**Goal**
Pictures are not part of the copy. Retype the lines from the first one through the line that contains "thruster', 'zip tie')".

————

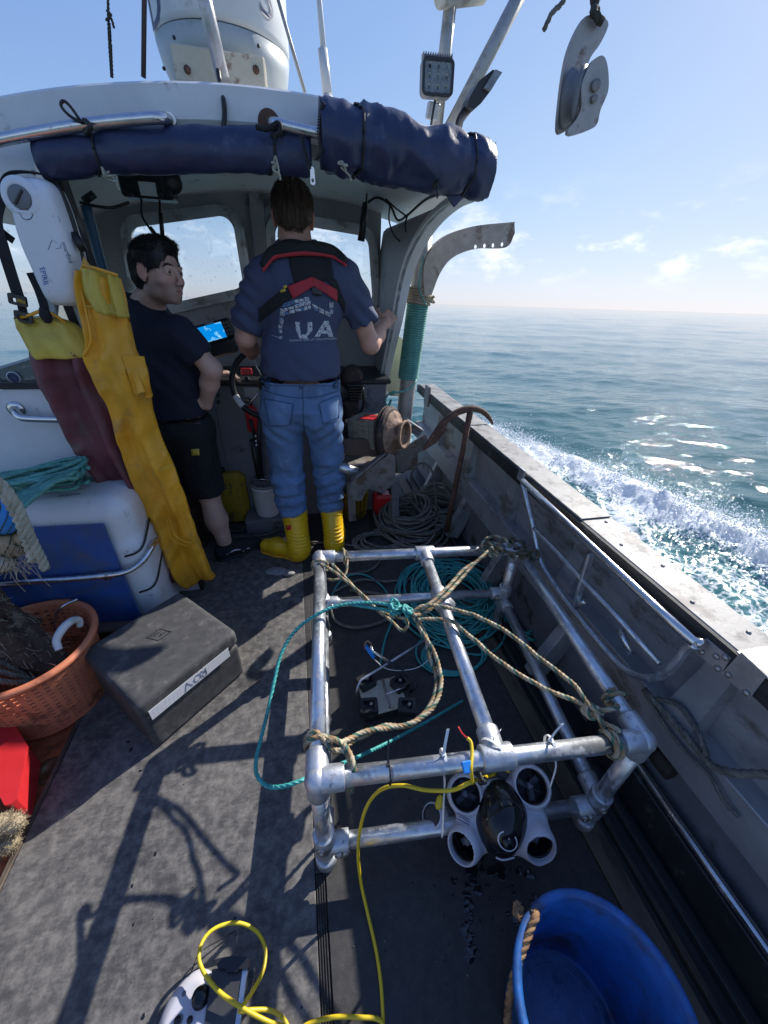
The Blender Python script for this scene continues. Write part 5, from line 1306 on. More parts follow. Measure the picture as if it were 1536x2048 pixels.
# zip ties
def ziptie(c, axis, r, tail, mt, label, w=.0035):
    axis = unit(axis); u = unit(np.cross(axis, (0, 0, 1))); v = np.cross(u, axis); m = MB(); n = 24
    def band(pts, width, th=.0014):
        rings = []
        for i, p in enumerate(pts):
            t = unit(pts[min(i + 1, len(pts) - 1)] - pts[max(i - 1, 0)]); nn = unit(np.cross(t, axis))
            rings.append([p + axis * width / 2 + nn * th / 2, p - axis * width / 2 + nn * th / 2, p - axis * width / 2 - nn * th / 2, p + axis * width / 2 - nn * th / 2])
        m.loft(rings, smooth=False)
    band([c + (u * math.cos(a) + v * math.sin(a)) * r for a in np.linspace(0, 6.283, n)], w * 2)
    m.box(tail[0], (.009, .007, .007), bev=.001); band(list(spline(tail, .008)), w * 2)
    o = m.build('zip_tie', M[mt]); tag(o, label, 'zip tie', 'zip ties round the near pipe'); return o
tz = lambda a: [az(p[0], p[1], p[2]) for p in a]
ziptie(az(887, 1520, FZ), dx, .0245, tz([(887, 1510, .525), (890, 1490, .545), (896, 1458, .57)]), 'zip_white', 'white zip tie with a tall tail left of the yellow tether')
MB().tube(tz([(887, 1530, .50), (889, 1575, .42), (886, 1620, .34), (884, 1675, .27)]), .0024, 6, ds=.01).build('tie_end', M['zip_white'], None); tag(bpy.data.objects['tie_end'], 'white zip tie strap hanging from the near pipe to the lower pipe', 'zip tie')
ziptie(az(1100, 1492, FZ), dx, .0245, tz([(1100, 1480, .525), (1110, 1465, .545), (1125, 1448, .565)]), 'zip_white', 'white zip tie with a tail leaning right, right of the tee fitting')
ziptie(az(985, 1500, .503), V3(.75, .6, 0), .033, tz([(985, 1478, .53), (993, 1470, .54), (1001, 1460, .55)]), 'zip_white', 'white zip tie looped over the tee fitting with a short tail')
ziptie(az(778, 1545, FZ), dx, .0245, tz([(776, 1530, .525), (776, 1508, .54), (777, 1480, .56)]), 'black_plastic', 'black zip tie on the left half of the near pipe', .002)
MB().tube(tz([(1102, 1500, .50), (1112, 1530, .46), (1100, 1575, .40)]), .0022, 6, ds=.01).build('tie_end', M['zip_white'], None); tag(bpy.data.objects['tie_end.001'], 'white zip tie strap from the near pipe to the right thruster', 'zip tie')

# ------------------------------------------------------------------ underwater drone slung under the near pipe
rv = thing('underwater_drone', 'grey and black underwater drone slung from the near pipe by zip ties', 'underwater drone', (.44, .36, .25))
RC = ay(1003, 1634, .365)
wv = unit(CAM - RC); wv = unit(V3(wv[0] * .55, wv[1], wv[2] * .72)); uv_ = unit(np.cross((0, 0, 1), wv)); uv_ = unit(uv_ + V3(0, 0, -.06)); uv_ = unit(uv_ - wv * (uv_ @ wv)); vv = np.cross(wv, uv_)
RM = np.array([uv_, vv, wv]).T
_rp = (1003, 1634)
sR = 1.0
def L3(u, v, w=0):
    d = ray(_rp[0] + u, _rp[1] - v); t = ((RC - CAM) @ wv) / (d @ wv); return CAM + d * t + wv * w * sR
S = SDF(RC - .24, RC + .24, .0034)
sU = np.linalg.norm(L3(10, 0) - L3(-10, 0)) / 20; sV = np.linalg.norm(L3(0, 10) - L3(0, -10)) / 20; sR = sU
A4 = [(-73, 46, 38), (57, 62, 40), (-70, -50, 34), (69, -44, 34)]
for (u, v, r) in A4:
    S.cone(L3(0, 0, -12), L3(u * .9, v * .9, -12), 30 * sR, 25 * sR, k=.03)
    ax4 = wv if v > 0 else unit(wv * .80 - vv * .50 + uv_ * (.35 if u > 0 else -.35))
    S.cone(L3(u, v, 0) - ax4 * 26 * sR, L3(u, v, 0) + ax4 * 8 * sR, r * sR, r * sR, k=.012)
S.ell(L3(0, 2, -10), V3(58 * sU, 80 * sV, 44 * sU), RM, k=.02); S.rbox(L3(0, 0, -12), V3(82 * sU, 52 * sV, 15 * sU), .012, RM, k=.02)
S.cone(L3(-40, -10, -60), L3(-40, -20, -170), 30 * sR, 26 * sR, k=.03); S.cone(L3(40, -10, -60), L3(40, -20, -170), 30 * sR, 26 * sR, k=.03); S.cone(L3(0, 10, -40), L3(0, 0, -180), 45 * sR, 36 * sR, k=.03)
for (u, v, r) in A4:
    ax4 = wv if v > 0 else unit(wv * .80 - vv * .50 + uv_ * (.35 if u > 0 else -.35))
    S.cone(L3(u, v, 0) - ax4 * 70 * sR, L3(u, v, 0) + ax4 * 60 * sR, r * .74 * sR, r * .80 * sR, k=.006, sub=True)
S.D = np.maximum(S.D, 0 * S.D - 1)
V, F = S.mesh(); add_mesh('hull', V, F, M['rov_grey'], rv)
for i, (u, v, r) in enumerate(A4):
    ax4 = wv if v > 0 else unit(wv * .80 - vv * .50 + uv_ * (.35 if u > 0 else -.35))
    m = MB(); c_ = L3(u, v, 0)
    m.lathe([(r * .80 * sR, 11 * sR), (r * .76 * sR, 14 * sR), (r * .72 * sR, 10 * sR), (r * .70 * sR, -40 * sR), (r * .76 * sR, -44 * sR)], c_, ax4, 36, ref=uv_, caps=False); th_ = m.build('thruster_ring', M['black_gloss'], rv)
    m = MB(); m.lathe([(.0001, 2 * sR), (7 * sR, 0), (8 * sR, -24 * sR), (5 * sR, -30 * sR)], c_, ax4, 16); m.build('hub', M['grey_paint_dark'], th_); MB().lathe([(r * .70 * sR, -38 * sR), (r * .70 * sR, -41 * sR), (.0001, -41 * sR)], c_, ax4, 24).build('duct_floor', M['black_plastic'], th_)
    for k in range(3):
        a = k * 2.094 + i; ca, sa = math.cos(a), math.sin(a); pts0 = []
        rows = []
        for t in np.linspace(6, r * .66, 6):
            w_ = 9 * (1 - .3 * t / (r * .66)); tw = .8 - .5 * t / (r * .66)
            w4 = np.cross(ax4, uv_); cc = c_ + (uv_ * ca + w4 * sa) * t * sR - ax4 * 16 * sR; tang = (-sa * uv_ + ca * w4)
            e1 = (tang * math.cos(tw) + ax4 * math.sin(tw)) * w_ * sR; rows.append([cc + e1 + wv * .0008, cc - e1 + wv * .0008, cc - e1 - wv * .0008, cc + e1 - wv * .0008])
        m = MB(); m.loft(rows); m.build('blade', M['grey_paint_dark'], th_)
        if i < 2: MB().beam(L3(u + ca * 6, v + sa * 6, 3), L3(u + math.cos(a + .6) * r * .72, v + math.sin(a + .6) * r * .72, 5), .0022, .002).build('guard_bar', M['black_gloss'], th_)
# nose: black pod with a racetrack window
S = SDF(RC - .14, RC + .14, .003)
S.ell(L3(-2, 0, 4), V3(51 * sU, 77 * sV, 56 * sU), RM, k=0); V, F = S.mesh(); add_mesh('nose_pod', V, F, M['black_gloss'], rv)
S = SDF(RC - .14, RC + .14, .003); S.ell(L3(-2, 0, 0), V3(54 * sU, 80 * sV, 30 * sU), RM, k=0); V, F = S.mesh(); add_mesh('pod_collar', V, F, M['black_plastic'], rv)
def pod_pt(u, v, off=0.0):
    q = 1 - ((u + 2) / 51) ** 2 - (v / 77) ** 2; w = 4 + 56 * math.sqrt(max(q, 0)); b = L3(0, 0); return b + uv_ * u * sU + vv * v * sV + wv * (w + off) * sU
tr = [(6 + 25 * math.cos(a), (18 if math.sin(a) > 0 else -38) + 25 * math.sin(a)) for a in np.linspace(0, 6.283, 41)[:-1]]
MB().tube([pod_pt(u, v, 0) for u, v in tr], .0015, 6, closed=True).build('window_seam', M['black_plastic'], rv)
cl = (13, -36)
MB().tube([pod_pt(cl[0] + 18 * math.cos(a), cl[1] + 18 * math.sin(a), .8) for a in np.linspace(2.25, 7.2, 26)], .0017, 8).build('lens_ring', M['tape_white'], rv)
MB().lathe([(.0001, 3 * sR), (9 * sR, 1.5 * sR), (11 * sR, -2 * sR)], pod_pt(cl[0], cl[1]), wv, 20).build('camera_lens', M['black_gloss'], rv)
MB().ball(pod_pt(cl[0], cl[1] + 6, 3), .0016, 8).build('painted_lens_glint', M['tape_white'], bpy.data.objects['camera_lens'])  # white bead added as a painted highlight on the lens
MB().tube([L3(-14, -76, 26), L3(0, -80, 30), L3(22, -76, 26)], .0022, 8, ds=.004).build('chin_bar', M['rov_grey'], rv)
m = MB(); m.box(L3(0, 86, 8), (.03, .02, .02), RM, .003); m.box(L3(-20, 96, 2), (.012, .03, .014), RM, .003); m.build('cable_socket', M['black_plastic'], rv)
for i, t in enumerate(('SUBSEA SYSTEMS', 'INSPECTION', 'HANDLE WITH CARE')):
    break
for i in range(3):
    MB().box(L3(-78 + (i % 2) * 2, 4 - i * 5, 27), ((22 - 3 * (i % 2)) * sR * 1.2, 1.6 * sR, .0006), RM, .0002).build('print_line', M['ink_navy'], rv)
fl_ = thing('drone_tail_pod', 'small hooded thruster and yellow plug at the rear left of the drone', 'thruster', L3(-120, 0, -40))
m = MB(); m.lathe([(20 * sR, 30 * sR), (24 * sR, 28 * sR), (25 * sR, -20 * sR), (15 * sR, -28 * sR)], L3(-128, -5, -40), unit(wv - uv_ * .5), 24, caps=False); m.build('duct', M['rov_grey'], fl_)
m = MB(); m.lathe([(19 * sR, 27 * sR), (18 * sR, -10 * sR), (.0001, -12 * sR)], L3(-128, -5, -40), unit(wv - uv_ * .5), 24); m.build('duct_inside', M['black_plastic'], fl_)
m = MB(); m.lathe([(4 * sR, -14 * sR), (8 * sR, -8 * sR), (8 * sR, 6 * sR), (4 * sR, 12 * sR)], L3(-124, 30, -10), vv, 14); m.build('plug', M['yellow_cable'], fl_)

# yellow tether
m = MB(); P = [L3(15, 92, 10), L3(-20, 84, 14), az(945, 1563, .485), az(905, 1580, .47), az(850, 1580, .45), az(805, 1571, .45), az(765, 1578, .42), az(738, 1605, .36), az(722, 1650, .27), az(716, 1705, .16), az(722, 1765, .06), az(735, 1825, .015), az(752, 1900, .006), az(762, 1970, .006), az(766, 2040, .006), az(768, 2120, .006)]
m.tube(P, .0044, 10, ds=.01)
m.tube([az(768, 2120, .008), az(765, 2046, .012), az(720, 2035, .016), az(665, 2035, .012), az(610, 2052, .008), az(560, 2100, .008)], .0044, 10, ds=.01)
m.tube([az(600, 2120, .03), az(580, 2062, .05), az(540, 2045, .06), az(495, 2022, .075), az(440, 1985, .085), az(405, 1940, .09), az(398, 1905, .088), az(412, 1872, .08), az(440, 1852, .07), az(478, 1846, .055), az(512, 1862, .04), az(530, 1895, .03), az(528, 1935, .035), az(510, 1975, .05), az(486, 2010, .06), az(478, 2022, .064), az(505, 2020, .05), az(545, 2022, .03), az(572, 2045, .012), az(585, 2090, .01)], .0044, 10, ds=.01)
o = m.build('tether', M['yellow_cable']); tag(o, 'yellow tether cable looping over the deck from the drone to the handset', 'cable')
m = MB(); m.tube([az(945, 1566, .49), az(942, 1540, .525), az(944, 1510, .53), az(942, 1485, .535), az(934, 1476, .54)], .0042, 9, ds=.006)
o = m.build('tether_end', M['yellow_cable']); tag(o, 'short yellow cable end with a red tip stood against the tee fitting', 'cable')
MB().tube([az(936, 1477, .54), az(925, 1468, .55), az(916, 1453, .555)], .0022, 6, ds=.005).build('red_tip', M['red_plastic'], o)
MB().box(az(934, 1534, .527), (.022, .024, .008), np.array(Matrix.Rotation(.5, 3, 'X')), .003).build('tape', M['blue_tape'], o)
m = MB(); m.box(az(965, 1562, .49), (.022, .014, .014), bev=.004); m.box(az(962, 1556, .50), (.006, .02, .02), bev=.002); m.build('cable_grip', M['black_plastic'], o)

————

**Task answer**
The Blender Python script for this scene continues. Write part 5, from line 1306 on. More parts follow. Measure the picture as if it were 1536x2048 pixels.
# zip ties
def ziptie(c, axis, r, tail, mt, label, w=.0035):
    axis = unit(axis); u = unit(np.cross(axis, (0, 0, 1))); v = np.cross(u, axis); m = MB(); n = 24
    def band(pts, width, th=.0014):
        rings = []
        for i, p in enumerate(pts):
            t = unit(pts[min(i + 1, len(pts) - 1)] - pts[max(i - 1, 0)]); nn = unit(np.cross(t, axis))
            rings.append([p + axis * width / 2 + nn * th / 2, p - axis * width / 2 + nn * th / 2, p - axis * width / 2 - nn * th / 2, p + axis * width / 2 - nn * th / 2])
        m.loft(rings, smooth=False)
    band([c + (u * math.cos(a) + v * math.sin(a)) * r for a in np.linspace(0, 6.283, n)], w * 2)
    m.box(tail[0], (.009, .007, .007), bev=.001); band(list(spline(tail, .008)), w * 2)
    o = m.build('zip_tie', M[mt]); tag(o, label, 'zip tie', 'zip ties round the near pipe'); return o
tz = lambda a: [az(p[0], p[1], p[2]) for p in a]
ziptie(az(887, 1520, FZ), dx, .0245, tz([(887, 1510, .525), (890, 1490, .545), (896, 1458, .57)]), 'zip_white', 'white zip tie with a tall tail left of the yellow tether')
MB().tube(tz([(887, 1530, .50), (889, 1575, .42), (886, 1620, .34), (884, 1675, .27)]), .0024, 6, ds=.01).build('tie_end', M['zip_white'], None); tag(bpy.data.objects['tie_end'], 'white zip tie strap hanging from the near pipe to the lower pipe', 'zip tie')
ziptie(az(1100, 1492, FZ), dx, .0245, tz([(1100, 1480, .525), (1110, 1465, .545), (1125, 1448, .565)]), 'zip_white', 'white zip tie with a tail leaning right, right of the tee fitting')
ziptie(az(985, 1500, .503), V3(.75, .6, 0), .033, tz([(985, 1478, .53), (993, 1470, .54), (1001, 1460, .55)]), 'zip_white', 'white zip tie looped over the tee fitting with a short tail')
ziptie(az(778, 1545, FZ), dx, .0245, tz([(776, 1530, .525), (776, 1508, .54), (777, 1480, .56)]), 'black_plastic', 'black zip tie on the left half of the near pipe', .002)
MB().tube(tz([(1102, 1500, .50), (1112, 1530, .46), (1100, 1575, .40)]), .0022, 6, ds=.01).build('tie_end', M['zip_white'], None); tag(bpy.data.objects['tie_end.001'], 'white zip tie strap from the near pipe to the right thruster', 'zip tie')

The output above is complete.